Colaboración de Tomás Lendínez García
LA MUERTE
Capítulo III
Cuando
algún vecino moría, antes de que se enfriara y se pusiera rígido, la familia lo
amortajaba pero en algunas ocasiones también participaban otras personas del
vecindario pues disfrutaban con intervenir en estos momentos en los que la
familia estaba atolondrada por culpa del dolor que les había ocasionado la
muerte del ser querido y, cuando acababan de prepararlo, ponían al difunto en
la cama hasta que un carpintero le tomaba las medidas y le hacía el ataúd. Como
se velaba en la casa, lo cubrían con una mantilla de encaje negro, antigua
costumbre que fue heredada del pueblo judío pues ellos cubren el rostro de sus
difuntos con un pañolón.
Los espejos de la casa se cubrían con crespones negros
por creerse que en ellos se podía ver el alma del fallecido, rodeaban al
difunto con cuatro velas o candelillas encendidas pues de esta forma, según se
decía, se creaba a su alrededor una barrera defensiva que los malos espíritus
no podían atravesar. Los hombres, durante el velatorio, debían estar en habitaciones
distintas a las que ocupaban mujeres y al filo de la media noche siempre había
un familiar o vecino que ofrecía a los asistentes tazones de caldo o de
chocolate.
Las
familias medianamente acomodadas contrataban a unas mujeres a las que les
llamaban “lloronas” o “lloreras”. Éstas acudían vestidas de
riguroso luto y, cuando mayor era la concurrencia, entonces actuaban con
fingidas lágrimas, aspavientos raros y exagerados gritos mientras relataban una
y otra vez las cualidades que, en vida, habían acompañado a la persona difunta,
inventando una gran cantidad de obras buenas realizadas por ella, sin
importarles que a lo largo de su vida se hubiese comportado muy mal. El
servicio de estas mujeres se solía pagar en especies, es decir, dándoles
aceite, garbanzos…
El
triste tañer de las campanas al doblar anunciaba el fallecimiento y el
entierro, igual que ahora. Entonces, antes de celebrar el funeral, el sacerdote
iba a la casa del difunto, hacía unos rezos y desde allí, con el féretro del
fallecido a hombros de los familiares y amigos a la cabeza de la comitiva y
detrás iban el sacerdote, los familiares y el pueblo acompañante mientras se
encaminaban al templo parroquial.
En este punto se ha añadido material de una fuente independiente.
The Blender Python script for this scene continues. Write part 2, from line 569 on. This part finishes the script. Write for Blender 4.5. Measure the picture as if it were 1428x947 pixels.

Los entierros eran de primera, segunda o
tercera clase y por eso, según la hubieran elegido se hacía en el trayecto una,
dos o tres paradas para rociar sobre el féretro agua bendita y decirle al
difunto un responso.
Una
vez en la iglesia, durante el funeral o en las misas ordinarias, las mujeres
debían ocupar los bancos de la izquierda y los hombres los de la derecha, según
se viese desde el presbiterio, pues antaño se hacía así basándose en la “Liturgia Tridentina”. Ésta consideraba
que el lado izquierdo simbolizaba la debilidad y flaqueza que suele acompañar a
la mujer, mientras que el derecho era el camino de la virtud contra el enemigo
que camina junto al hombre. Después del sepelio existía la costumbre de que los
hombres acudiesen a la taberna pues existía un dicho popular que decía: [El que va de entierro y después no bebe
vino, el suyo viene de camino.].
Después
del entierro, en casa del difunto, se reunían durante siete o nueve días los
parientes, vecinos y amigos al anochecer para rezar el Santo Rosario y
ofrecerlo por el alma del fallecido. Cuando hacía un año que murió se ofrecía
en la parroquia el “Cabo de año”,
otro funeral. Unos días antes de que se celebrara, una señora iba por las casas
avisando del día y de la hora, se le llamaba dar la “convidá” y recogían un donativo con el que se pagaba después el
gasto de la cera y lo que cobrara el sacerdote.
Los
lutos solían ser largos e interminables, durante cuatro o más años, y sobre
todo para las mujeres porque si estaban casadas ya usaban el color negro para
el vestido y el pañuelo con el que cubrían la cabeza durante toda su vida, una
moda que fue impuesta por el romanticismo y que prevaleció durante muchos años.